A movement rooted in joyous celebration of the love for Krishna shaped Bengal's syncretic socio-religious ethos and identity. A special essay

- Alapan Bandyopadhyay

Bhakti in Bengal

Bhakti is a central tenet of Bengal's social theology and cultural heritage. West Bengal now rediscovers this bhakti as an abiding principle of social cohesion, which continues to be relevant in our times.

Bhakti tries to define justice in terms of equality. It offers an inclusive credo of harmony, and avoids excessive stratification in the name of caste or gender. As agriculture expanded in Bengal in the last millennium, bhakti was particularly useful in accommodating multiple 'lower' castes and classes, as well as women, within the evolving polity. Bhakti gave solace and adhesion to the citizens in the making, while the state got legitimacy. Upwardly mobile groups (like merchants and artisans) often found honour in bhakti. Bhakti offered many things that the orthodox Brahminical mores did not. Historians and sociologists have written extensively on all these.

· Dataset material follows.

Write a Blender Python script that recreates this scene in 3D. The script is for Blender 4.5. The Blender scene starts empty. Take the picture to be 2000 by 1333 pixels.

Bhakti has been a democratising ethos, generally everywhere in India, and particularly in Bengal. It is significant that amidst the neoliberal global regime of aggravating inequalities (as discussed recently by Thomas Piketty), a new abode for bhakti is erected in Bengal. The search for deep identity, and a fraternal thirst for equality, have produced and popularised the newest dwelling for Jagannath in Digha.